Foundational concepts are not always well-understood, including regulatory requirements, legal safeguards, and risk management. Many organizations struggle to articulate specific requirements, particularly when it comes to how sovereign strategies enable digital transformation.

The new tool focuses on European organizations and drives the user through multiple interactive questions on each of the three domains before providing guidelines.


According to the cloud provider, the tool provides key recommendations and tradeoffs in digital sovereignty, suggests available options, and allows developers and companies to make more informed choices during the deployment of cloud workloads. Sadowski suggests possible use cases:

A manufacturer could determine which safeguards they might employ to limit insider access to intellectual property. A government agency could learn about options for disconnected operations for cloud infrastructure processing their most sensitive data.

In a previous article about European data security and privacy requirements, Thomas Kurian, CEO of Google Cloud, highlighted the main requirements of a digital sovereignty solution:

In our engagement with European customers and policymakers (...) they describe several core requirements: control over all access to their data by the provider, including what type of personnel can access and from which region; inspectability of changes to cloud infrastructure and services that impact access to or the security of their data, ensuring the provider is unable to circumvent controls or move their data out of the region; and survivability of their workloads for an extended period of time.

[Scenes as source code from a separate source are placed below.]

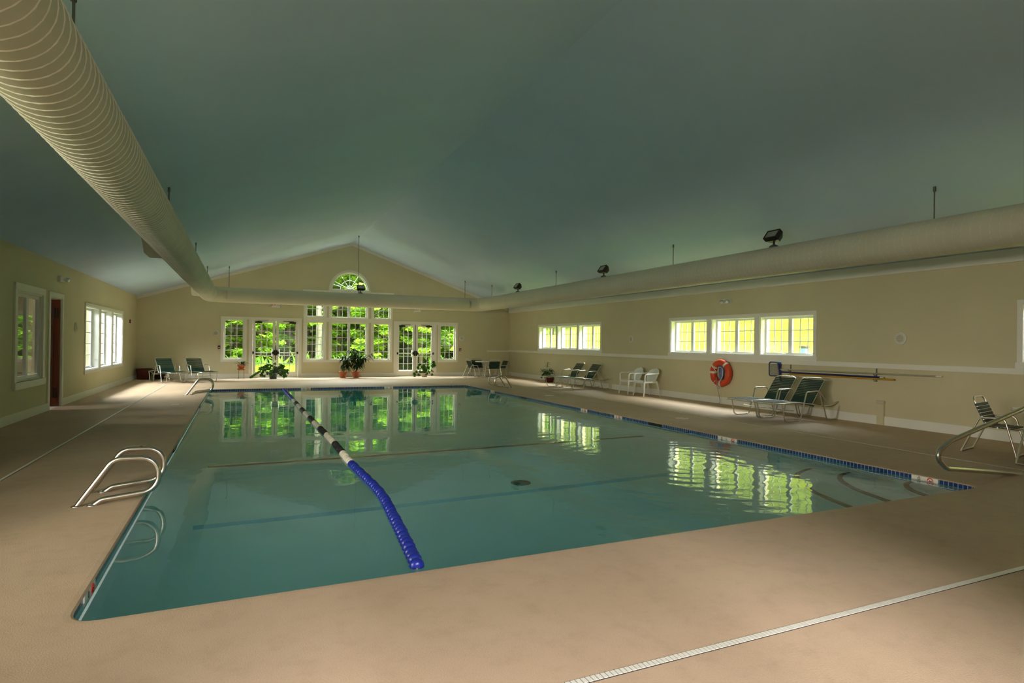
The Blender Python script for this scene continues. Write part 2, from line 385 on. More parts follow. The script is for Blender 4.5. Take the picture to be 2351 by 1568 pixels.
def muntins(mb, x0, x1, z0, z1, nc, nr, y, w=.018, t=.008):
    for i in range(1, nc):
        x = x0+(x1-x0)*i/nc; mb.box((x-w/2, y-t, z0), (x+w/2, y+t, z1))
    for j in range(1, nr):
        z = z0+(z1-z0)*j/nr; mb.box((x0, y-t*.8, z-w/2), (x1, y+t*.8, z+w/2))
    return mb
def frame_ring(mb, x0, x1, z0, z1, w, y0, y1, wb=None):
    wb = wb or w
    mb.box((x0,y0,z0),(x0+w,y1,z1)); mb.box((x1-w,y0,z0),(x1,y1,z1)); mb.box((x0+w,y0,z0),(x1-w,y1,z0+wb)); mb.box((x0+w,y0,z1-w),(x1-w,y1,z1)); return mb
def sash(parent, x0, x1, z0, z1, nc, nr, y, w=.045, crank=True, name='sash'):
    s = frame_ring(MB(), x0, x1, z0, z1, w, y-.025, y+.025).build(name, M['white'], parent)
    MB().box((x0+w*.8, y-.003, z0+w*.8), (x1-w*.8, y+.003, z1-w*.8)).build('pane', M['glass'], s)
    if nc*nr > 1: muntins(MB(), x0+w, x1-w, z0+w, z1-w, nc, nr, y).build('muntin_grid', M['white'], s)
    if crank:
        c = MB(); xm = x1-w-.10; c.box((xm-.05, y-.055, z0+.008), (xm+.05, y-.025, z0+.03), .005)
        c.tube([(xm-.01, y-.05, z0+.025), (xm-.05, y-.075, z0+.045), (xm-.10, y-.08, z0+.035)], .007, 6); c.build('crank_handle', M['white'], s)
    return s
def window_root(name, fr):
    loc, rz = fr(); return empty(name, loc, rz, kind='structure')
def casing(mb, x0, x1, z0, z1, w=.10, t=.02, head=True, sill=True, ears=0.):
    """flat boards round an opening x0..x1, z0..z1"""
    mb.box((x0-w,-t,z0),(x0,0,z1)); mb.box((x1,-t,z0),(x1+w,0,z1))
    if head: mb.box((x0-w-ears,-t-.004,z1),(x1+w+ears,0,z1+w))
    if sill: mb.box((x0-w-ears,-t-.004,z0-w),(x1+w+ears,0,z0))
    return mb

# ---- far wall -------------------------------------------------------------
AX, AZ, AR = 4.10, 3.67, .752
arc = lambda u: AZ + math.sqrt(max(0, AR**2-(u-AX)**2))
arcu = [AX-AR*math.cos(PI*i/24) for i in range(25)]
TF = .22
side_holes = [rect(-.72, .02, .745, 2.335), rect(8.05, 8.775, .72, 2.30)]
door_holes = [rect(.30, 2.09, 0, 2.315), rect(6.085, 7.795, 0, 2.29)]
low = [rect(2.35, 3.08, .72, 2.315), rect(3.34, 4.83, .715, 2.315), rect(5.08, 5.81, .715, 2.305)]
up = [rect(2.35, 3.08, 2.50, 3.50), rect(3.34, 4.83, 2.49, 3.50), rect(5.08, 5.81, 2.49, 3.50)]
arch_hole = (AX-AR, AX+AR, (lambda u: AZ), arc, arcu)
wf = wall_mesh(XL-.4, XR+.4, lambda u: roof(min(max(u, XL), XR))+.0, side_holes+door_holes+low+up+[arch_hole], TF, extra=(XL, RX, XR))
o = wf.build('wall_far', M['siding'], loc=frame_far()[0], rot=(0,0,FR)); tag(o, kind='structure')

wn = [0]
def nwin(): wn[0] += 1; return 'window_%d' % wn[0]
dn = [0]
def ndoor(): dn[0] += 1; return 'door_%d' % dn[0]
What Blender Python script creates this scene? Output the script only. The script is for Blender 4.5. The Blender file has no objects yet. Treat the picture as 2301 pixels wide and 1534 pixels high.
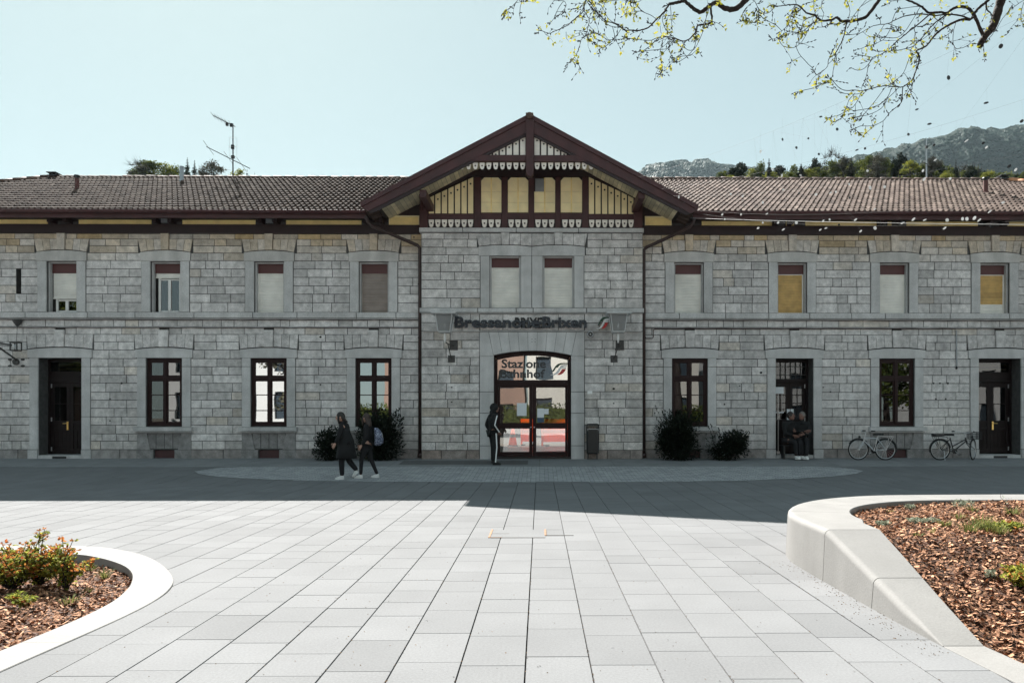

The Digital Sovereignty Explorer is not the first Google project to address European requirements and concerns: under the "Cloud. On Europe’s Terms" initiative, the cloud provider introduced partnerships with local technology providers to build cloud offerings for private and public sector organizations. Other cloud providers claim digital-sovereignty solutions and goals too: AWS recently announced a Digital Sovereignty Pledge while Azure introduced Microsoft Cloud for Sovereignty, a solution for public sector customers to build cloud workloads meeting compliance, security, and policy requirements.

The Digital Sovereignty Explorer is available at no charge and does not require a Google Cloud account but a form has to be filled out to receive the final report. The tool is currently available in English, French, and German, with other languages expected to be supported in the next few weeks.